[GIVEN INSTRUCTION] Copy out exactly the lines spanning the line with "Reconstruct this image" to the line with "COL = sc.collection", inclusive, from the data underneath, with no pictures.

[MATERIAL SUPPLIED]
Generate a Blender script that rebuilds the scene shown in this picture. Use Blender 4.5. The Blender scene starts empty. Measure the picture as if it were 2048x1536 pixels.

...

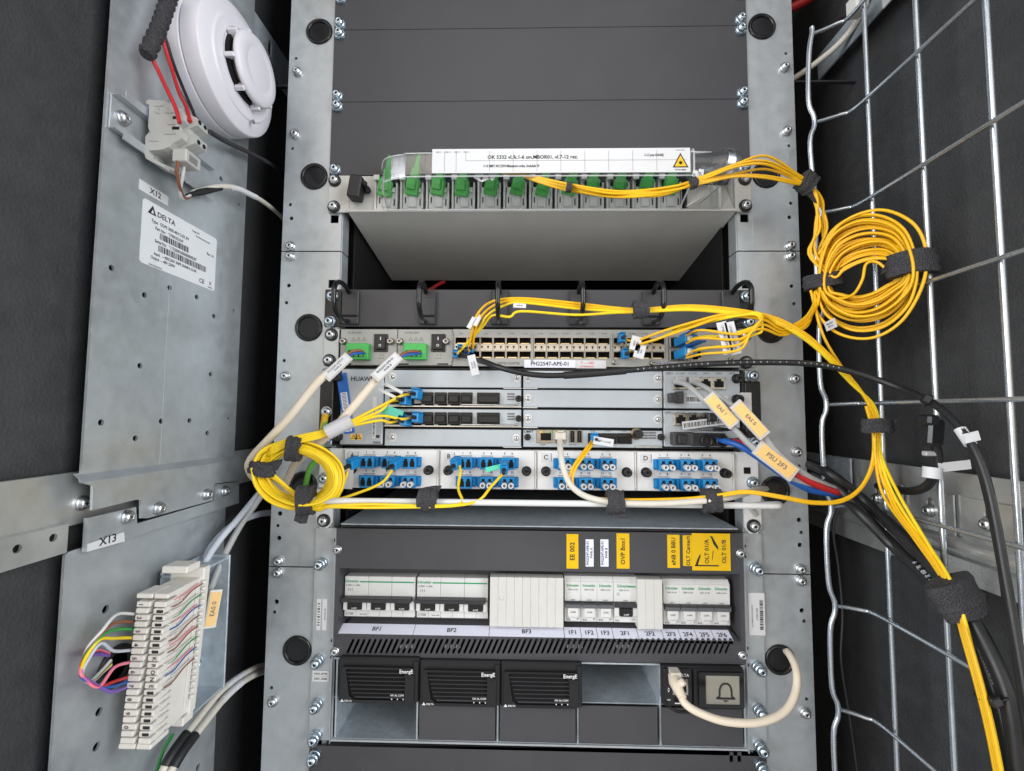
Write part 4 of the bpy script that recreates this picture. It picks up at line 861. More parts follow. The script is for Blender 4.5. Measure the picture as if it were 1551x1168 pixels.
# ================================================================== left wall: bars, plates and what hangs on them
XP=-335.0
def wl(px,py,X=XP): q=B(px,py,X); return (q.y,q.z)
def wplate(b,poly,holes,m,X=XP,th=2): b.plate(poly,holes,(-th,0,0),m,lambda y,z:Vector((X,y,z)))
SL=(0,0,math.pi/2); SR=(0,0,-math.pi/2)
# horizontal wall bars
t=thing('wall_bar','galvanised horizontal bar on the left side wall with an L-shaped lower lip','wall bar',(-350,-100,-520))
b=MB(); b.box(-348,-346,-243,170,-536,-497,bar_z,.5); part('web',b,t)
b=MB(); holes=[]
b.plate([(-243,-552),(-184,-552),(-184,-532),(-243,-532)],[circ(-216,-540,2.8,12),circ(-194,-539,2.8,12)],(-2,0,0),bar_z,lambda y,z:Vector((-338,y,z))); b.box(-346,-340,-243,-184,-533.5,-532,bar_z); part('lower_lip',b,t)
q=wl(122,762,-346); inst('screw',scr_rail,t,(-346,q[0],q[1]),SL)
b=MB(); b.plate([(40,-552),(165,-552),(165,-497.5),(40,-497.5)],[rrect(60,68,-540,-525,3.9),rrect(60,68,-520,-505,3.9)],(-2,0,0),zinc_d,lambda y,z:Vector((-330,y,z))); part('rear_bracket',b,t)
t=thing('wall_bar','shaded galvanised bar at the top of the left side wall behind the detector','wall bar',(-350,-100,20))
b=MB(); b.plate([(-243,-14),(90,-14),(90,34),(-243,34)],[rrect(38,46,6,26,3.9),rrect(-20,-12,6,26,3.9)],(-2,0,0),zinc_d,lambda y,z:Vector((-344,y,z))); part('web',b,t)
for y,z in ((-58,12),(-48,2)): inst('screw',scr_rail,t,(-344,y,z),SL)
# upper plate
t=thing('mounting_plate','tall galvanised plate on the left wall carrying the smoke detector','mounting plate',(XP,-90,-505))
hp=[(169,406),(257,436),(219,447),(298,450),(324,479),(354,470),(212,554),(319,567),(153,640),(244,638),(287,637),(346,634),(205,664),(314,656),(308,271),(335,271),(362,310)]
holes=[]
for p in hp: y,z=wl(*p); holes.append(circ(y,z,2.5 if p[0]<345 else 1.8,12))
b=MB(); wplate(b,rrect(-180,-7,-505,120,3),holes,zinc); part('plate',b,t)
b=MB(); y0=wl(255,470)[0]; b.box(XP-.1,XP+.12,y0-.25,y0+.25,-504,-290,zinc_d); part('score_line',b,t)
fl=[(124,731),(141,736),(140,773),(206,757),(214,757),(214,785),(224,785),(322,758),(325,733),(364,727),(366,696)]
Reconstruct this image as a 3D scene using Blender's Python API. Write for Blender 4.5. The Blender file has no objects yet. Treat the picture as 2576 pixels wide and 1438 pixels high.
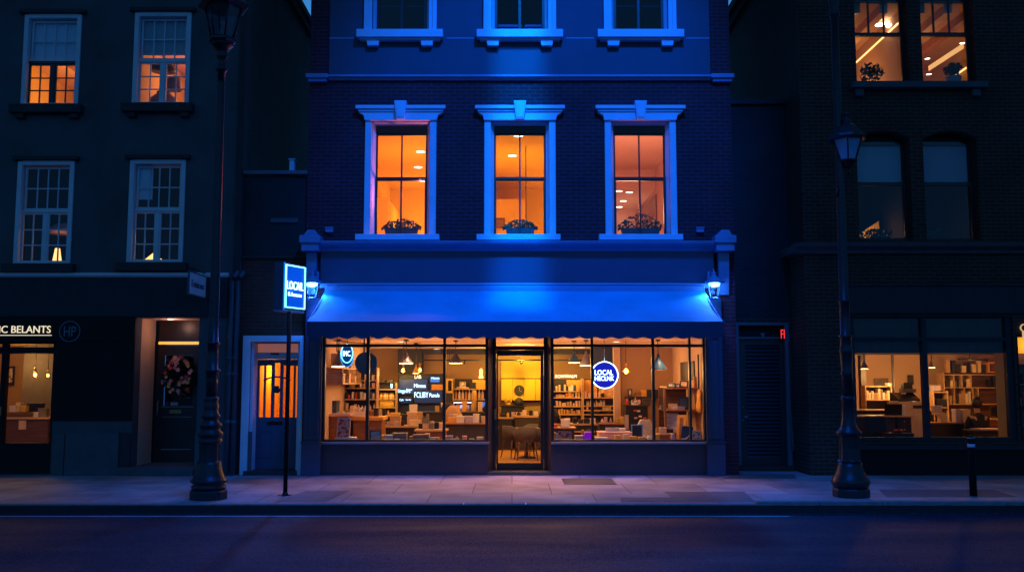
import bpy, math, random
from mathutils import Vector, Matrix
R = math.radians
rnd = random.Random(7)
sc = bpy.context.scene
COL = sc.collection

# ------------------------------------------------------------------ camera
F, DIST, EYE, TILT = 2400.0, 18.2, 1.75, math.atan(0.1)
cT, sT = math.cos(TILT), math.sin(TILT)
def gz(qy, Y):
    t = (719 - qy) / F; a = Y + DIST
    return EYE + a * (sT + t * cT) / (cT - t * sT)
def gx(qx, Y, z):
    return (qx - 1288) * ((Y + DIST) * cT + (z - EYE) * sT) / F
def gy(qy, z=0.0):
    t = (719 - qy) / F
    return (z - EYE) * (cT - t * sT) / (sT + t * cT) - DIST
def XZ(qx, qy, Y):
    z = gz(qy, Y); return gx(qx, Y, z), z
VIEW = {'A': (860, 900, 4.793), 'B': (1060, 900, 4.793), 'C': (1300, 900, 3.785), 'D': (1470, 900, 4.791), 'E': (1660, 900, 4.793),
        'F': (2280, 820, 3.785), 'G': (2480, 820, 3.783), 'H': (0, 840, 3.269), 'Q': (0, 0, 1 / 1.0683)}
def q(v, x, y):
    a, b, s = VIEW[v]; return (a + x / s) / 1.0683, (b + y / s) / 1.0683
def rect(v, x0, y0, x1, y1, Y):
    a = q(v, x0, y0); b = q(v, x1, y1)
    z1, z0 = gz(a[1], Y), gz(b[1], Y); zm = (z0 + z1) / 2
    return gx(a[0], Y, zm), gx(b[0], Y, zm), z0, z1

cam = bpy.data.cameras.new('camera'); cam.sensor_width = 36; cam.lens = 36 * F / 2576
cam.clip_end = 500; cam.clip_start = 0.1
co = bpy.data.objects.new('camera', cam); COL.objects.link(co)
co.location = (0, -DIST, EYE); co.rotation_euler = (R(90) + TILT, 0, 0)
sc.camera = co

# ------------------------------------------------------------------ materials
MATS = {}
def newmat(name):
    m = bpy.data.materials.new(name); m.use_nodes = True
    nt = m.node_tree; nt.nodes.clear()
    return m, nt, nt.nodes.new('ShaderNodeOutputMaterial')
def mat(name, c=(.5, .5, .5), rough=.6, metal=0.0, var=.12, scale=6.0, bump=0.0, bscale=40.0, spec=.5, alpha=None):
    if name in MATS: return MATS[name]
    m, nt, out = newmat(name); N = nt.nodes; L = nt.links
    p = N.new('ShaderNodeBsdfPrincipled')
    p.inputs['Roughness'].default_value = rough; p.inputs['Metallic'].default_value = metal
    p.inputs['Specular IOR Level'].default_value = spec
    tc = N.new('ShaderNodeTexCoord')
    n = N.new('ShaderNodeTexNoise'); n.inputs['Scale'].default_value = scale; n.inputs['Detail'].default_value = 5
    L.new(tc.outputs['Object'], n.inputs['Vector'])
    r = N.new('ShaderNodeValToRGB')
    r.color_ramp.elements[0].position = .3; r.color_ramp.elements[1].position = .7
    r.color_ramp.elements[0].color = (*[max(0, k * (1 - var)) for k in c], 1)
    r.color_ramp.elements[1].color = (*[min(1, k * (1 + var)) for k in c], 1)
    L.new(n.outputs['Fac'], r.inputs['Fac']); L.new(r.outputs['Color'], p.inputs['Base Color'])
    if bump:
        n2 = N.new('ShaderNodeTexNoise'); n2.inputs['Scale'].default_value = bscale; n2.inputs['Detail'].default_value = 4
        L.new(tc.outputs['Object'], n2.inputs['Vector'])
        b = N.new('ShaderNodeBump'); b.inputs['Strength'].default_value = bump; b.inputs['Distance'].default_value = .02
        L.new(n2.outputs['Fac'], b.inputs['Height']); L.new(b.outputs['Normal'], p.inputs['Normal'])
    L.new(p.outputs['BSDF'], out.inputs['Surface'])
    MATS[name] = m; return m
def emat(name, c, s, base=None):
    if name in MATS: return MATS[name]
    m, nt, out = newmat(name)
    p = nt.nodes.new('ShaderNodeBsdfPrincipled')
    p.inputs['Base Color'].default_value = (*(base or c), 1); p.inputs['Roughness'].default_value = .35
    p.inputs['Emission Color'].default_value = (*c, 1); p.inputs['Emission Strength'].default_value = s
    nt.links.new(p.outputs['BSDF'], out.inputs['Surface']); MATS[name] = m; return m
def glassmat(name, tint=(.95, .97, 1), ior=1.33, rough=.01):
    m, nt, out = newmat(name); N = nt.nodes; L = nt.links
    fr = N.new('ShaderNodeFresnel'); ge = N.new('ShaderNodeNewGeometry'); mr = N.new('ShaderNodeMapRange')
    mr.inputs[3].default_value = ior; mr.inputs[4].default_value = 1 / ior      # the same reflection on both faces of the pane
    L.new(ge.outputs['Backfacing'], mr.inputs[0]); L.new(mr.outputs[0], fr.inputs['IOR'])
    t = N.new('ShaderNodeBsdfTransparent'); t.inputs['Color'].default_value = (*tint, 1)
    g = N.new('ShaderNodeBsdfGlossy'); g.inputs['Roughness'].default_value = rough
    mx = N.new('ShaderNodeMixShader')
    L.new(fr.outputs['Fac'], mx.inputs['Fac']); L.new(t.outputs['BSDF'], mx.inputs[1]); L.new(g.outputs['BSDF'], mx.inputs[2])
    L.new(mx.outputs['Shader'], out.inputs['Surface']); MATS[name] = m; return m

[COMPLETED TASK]
Reconstruct this image as a 3D scene using Blender's Python API. Write for Blender 4.5. The Blender file has no objects yet. Treat the picture as 2576 pixels wide and 1438 pixels high.
import bpy, math, random
from mathutils import Vector, Matrix
R = math.radians
rnd = random.Random(7)
sc = bpy.context.scene
COL = sc.collection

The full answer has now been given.